Trump is not the real threat because he is not really an authoritarian. He's too disorganized, impulsive, and self-absorbed to think beyond his own appetites. A real authoritarian is a disciplined true believer and expects others to believe what he does and to submit to his prescribed discipline for the greater good. Trump believes nothing, and is really more a creature of the anarchic Cultural Left in that sense, as are most neoliberal, cosmopolitan elites. But he is someone who provides a gateway for someone who will be a real threat. The violent, appetitive Primal Father eventually loses to the violent Oedipal Authoritarian Father, so the real danger lies in the emergence and popular embrace of an authoritarian Big Daddy who will reassert a repressive code that everybody better get in line with or else.
Elites will embrace the arrival of this kind of Big Daddy because they're tired of the chaos and how nothing works anymore, and because they have lost faith in a democracy that makes possible the presidency of a sleazy con man like Donald Trump.

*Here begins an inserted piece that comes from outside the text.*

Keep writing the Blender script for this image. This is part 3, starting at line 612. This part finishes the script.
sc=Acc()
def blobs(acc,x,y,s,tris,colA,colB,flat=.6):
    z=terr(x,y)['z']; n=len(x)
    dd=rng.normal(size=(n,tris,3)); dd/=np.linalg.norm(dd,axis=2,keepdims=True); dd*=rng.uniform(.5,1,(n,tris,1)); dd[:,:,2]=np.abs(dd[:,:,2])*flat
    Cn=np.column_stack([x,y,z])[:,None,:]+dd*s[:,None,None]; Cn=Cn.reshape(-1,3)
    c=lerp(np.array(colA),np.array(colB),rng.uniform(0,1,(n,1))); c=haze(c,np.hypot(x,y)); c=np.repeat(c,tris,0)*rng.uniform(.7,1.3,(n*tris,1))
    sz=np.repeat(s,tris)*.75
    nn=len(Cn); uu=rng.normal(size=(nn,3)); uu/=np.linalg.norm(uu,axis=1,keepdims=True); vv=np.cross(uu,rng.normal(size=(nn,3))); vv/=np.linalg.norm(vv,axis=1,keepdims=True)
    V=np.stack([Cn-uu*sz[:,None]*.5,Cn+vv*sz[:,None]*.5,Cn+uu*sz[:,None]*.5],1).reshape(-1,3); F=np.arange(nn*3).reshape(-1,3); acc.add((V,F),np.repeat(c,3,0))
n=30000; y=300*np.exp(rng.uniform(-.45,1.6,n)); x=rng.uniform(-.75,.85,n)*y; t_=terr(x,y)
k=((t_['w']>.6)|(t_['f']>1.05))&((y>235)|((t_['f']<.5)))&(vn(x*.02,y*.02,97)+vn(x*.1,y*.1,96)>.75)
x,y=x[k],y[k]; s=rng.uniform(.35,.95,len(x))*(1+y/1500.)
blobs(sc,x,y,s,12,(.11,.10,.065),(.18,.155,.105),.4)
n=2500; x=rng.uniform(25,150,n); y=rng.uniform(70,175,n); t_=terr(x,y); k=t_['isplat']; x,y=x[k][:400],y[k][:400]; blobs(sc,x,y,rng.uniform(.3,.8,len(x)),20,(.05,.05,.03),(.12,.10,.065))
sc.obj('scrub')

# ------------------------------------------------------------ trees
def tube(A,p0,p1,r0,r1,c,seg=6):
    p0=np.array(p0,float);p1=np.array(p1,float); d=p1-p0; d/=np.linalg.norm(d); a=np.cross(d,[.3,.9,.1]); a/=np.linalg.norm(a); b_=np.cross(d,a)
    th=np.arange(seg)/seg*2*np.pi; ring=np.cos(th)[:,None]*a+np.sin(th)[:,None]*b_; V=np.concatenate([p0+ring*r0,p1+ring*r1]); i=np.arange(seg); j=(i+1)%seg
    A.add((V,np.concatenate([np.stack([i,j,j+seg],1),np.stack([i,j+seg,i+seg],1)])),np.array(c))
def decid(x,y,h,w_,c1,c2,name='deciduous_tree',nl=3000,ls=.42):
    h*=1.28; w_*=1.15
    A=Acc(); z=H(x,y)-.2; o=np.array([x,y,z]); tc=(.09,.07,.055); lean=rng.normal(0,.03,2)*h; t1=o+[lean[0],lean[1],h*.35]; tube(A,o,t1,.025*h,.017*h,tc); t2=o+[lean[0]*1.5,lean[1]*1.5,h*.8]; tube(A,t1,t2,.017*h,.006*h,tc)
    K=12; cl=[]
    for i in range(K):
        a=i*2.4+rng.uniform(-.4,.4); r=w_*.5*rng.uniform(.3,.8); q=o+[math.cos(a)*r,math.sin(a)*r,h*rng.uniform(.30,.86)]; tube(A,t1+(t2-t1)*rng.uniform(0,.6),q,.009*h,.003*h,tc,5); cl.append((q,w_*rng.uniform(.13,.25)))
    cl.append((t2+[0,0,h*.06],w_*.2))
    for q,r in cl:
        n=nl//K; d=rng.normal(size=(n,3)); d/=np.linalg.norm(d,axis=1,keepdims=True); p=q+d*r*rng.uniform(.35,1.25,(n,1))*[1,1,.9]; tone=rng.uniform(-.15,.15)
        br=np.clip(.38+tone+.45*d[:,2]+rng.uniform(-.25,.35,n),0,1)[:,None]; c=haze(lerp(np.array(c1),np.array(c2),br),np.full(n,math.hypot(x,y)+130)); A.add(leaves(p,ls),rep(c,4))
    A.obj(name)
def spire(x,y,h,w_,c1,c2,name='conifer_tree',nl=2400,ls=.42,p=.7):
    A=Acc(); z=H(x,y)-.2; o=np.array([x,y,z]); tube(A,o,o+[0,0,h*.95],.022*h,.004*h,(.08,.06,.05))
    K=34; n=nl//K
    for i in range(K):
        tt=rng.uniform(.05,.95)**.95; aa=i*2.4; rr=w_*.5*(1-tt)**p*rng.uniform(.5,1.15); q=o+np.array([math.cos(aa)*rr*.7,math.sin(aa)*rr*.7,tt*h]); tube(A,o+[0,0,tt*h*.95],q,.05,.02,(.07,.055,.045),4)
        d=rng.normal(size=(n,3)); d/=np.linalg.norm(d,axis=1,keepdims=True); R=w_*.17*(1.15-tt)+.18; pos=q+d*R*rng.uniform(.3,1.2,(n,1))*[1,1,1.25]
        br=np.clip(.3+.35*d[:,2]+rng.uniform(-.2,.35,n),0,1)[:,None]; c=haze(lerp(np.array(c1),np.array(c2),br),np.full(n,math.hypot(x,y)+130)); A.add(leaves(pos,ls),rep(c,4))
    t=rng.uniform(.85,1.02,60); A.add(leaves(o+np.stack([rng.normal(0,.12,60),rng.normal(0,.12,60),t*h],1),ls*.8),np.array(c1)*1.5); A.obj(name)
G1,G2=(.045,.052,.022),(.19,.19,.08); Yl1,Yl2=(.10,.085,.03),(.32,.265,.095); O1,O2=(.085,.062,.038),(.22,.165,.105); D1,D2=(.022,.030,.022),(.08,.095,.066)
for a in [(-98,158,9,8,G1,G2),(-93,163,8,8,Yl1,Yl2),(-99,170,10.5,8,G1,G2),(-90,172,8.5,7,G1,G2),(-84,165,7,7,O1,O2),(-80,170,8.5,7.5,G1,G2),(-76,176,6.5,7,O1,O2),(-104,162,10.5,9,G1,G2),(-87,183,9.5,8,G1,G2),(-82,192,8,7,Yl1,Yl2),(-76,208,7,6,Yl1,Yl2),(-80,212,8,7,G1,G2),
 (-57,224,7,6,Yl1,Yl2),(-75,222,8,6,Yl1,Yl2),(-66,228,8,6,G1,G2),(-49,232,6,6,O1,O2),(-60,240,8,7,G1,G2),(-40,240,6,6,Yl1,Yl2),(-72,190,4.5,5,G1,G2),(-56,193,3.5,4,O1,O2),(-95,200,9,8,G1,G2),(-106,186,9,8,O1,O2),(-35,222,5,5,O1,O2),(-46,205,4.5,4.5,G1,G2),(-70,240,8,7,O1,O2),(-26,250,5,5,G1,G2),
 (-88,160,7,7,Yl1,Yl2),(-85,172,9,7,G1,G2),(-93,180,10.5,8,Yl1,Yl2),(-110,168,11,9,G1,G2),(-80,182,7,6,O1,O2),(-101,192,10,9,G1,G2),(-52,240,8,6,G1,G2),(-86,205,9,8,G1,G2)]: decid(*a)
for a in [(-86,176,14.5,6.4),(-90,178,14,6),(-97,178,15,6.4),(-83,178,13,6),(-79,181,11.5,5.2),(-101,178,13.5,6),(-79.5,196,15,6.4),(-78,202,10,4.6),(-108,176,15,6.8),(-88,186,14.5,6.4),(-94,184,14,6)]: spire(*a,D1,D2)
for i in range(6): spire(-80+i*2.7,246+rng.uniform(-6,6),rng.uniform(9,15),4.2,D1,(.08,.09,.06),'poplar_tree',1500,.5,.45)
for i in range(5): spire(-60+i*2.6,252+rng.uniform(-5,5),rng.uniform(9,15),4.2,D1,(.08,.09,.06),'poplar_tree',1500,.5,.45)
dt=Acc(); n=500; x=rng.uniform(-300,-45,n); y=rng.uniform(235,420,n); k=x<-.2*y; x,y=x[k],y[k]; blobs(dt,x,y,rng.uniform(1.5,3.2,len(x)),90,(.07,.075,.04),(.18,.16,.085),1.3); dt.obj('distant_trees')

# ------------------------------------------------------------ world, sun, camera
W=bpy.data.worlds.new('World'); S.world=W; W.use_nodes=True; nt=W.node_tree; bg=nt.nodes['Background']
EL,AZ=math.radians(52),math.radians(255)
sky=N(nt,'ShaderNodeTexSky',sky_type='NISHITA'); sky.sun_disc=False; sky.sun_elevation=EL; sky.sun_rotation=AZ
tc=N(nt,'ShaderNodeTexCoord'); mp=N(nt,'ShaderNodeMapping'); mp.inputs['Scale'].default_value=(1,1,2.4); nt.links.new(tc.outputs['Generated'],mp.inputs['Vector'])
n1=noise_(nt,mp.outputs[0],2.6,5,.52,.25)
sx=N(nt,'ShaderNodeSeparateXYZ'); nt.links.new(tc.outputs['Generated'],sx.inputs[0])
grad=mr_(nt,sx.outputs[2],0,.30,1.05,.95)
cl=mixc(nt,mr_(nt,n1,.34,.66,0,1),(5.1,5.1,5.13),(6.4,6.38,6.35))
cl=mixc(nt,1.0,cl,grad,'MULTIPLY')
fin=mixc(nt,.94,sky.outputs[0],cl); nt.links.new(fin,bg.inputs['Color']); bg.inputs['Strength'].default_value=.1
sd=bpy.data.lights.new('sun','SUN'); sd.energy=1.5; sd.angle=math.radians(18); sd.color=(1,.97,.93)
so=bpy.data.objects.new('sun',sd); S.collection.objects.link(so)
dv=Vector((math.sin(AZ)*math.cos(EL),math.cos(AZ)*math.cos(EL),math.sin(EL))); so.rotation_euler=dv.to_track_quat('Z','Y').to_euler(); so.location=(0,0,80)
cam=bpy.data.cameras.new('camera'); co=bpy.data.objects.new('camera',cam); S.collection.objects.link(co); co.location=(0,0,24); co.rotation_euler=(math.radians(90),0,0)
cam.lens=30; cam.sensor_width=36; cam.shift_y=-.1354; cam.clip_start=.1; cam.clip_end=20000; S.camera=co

They will embrace any new Big Daddy who will tell them they're better than that and who can free them from their tortured ambiguity and normlessness.
There's a a reason why the military is the only institution that Americans have not lost faith in. So the Big Daddy to come will likely be ex-military, someone like John McCain or John Kelly, someone disciplined and organized, someone admirable according to the old service-and-honor code, reasonable seeming, upright. But when push comes to shove he will impose their code on the rest of us for the 'greater good', and we will go along because who doesn't want the greater good, especially when things seem so frighteningly chaotic?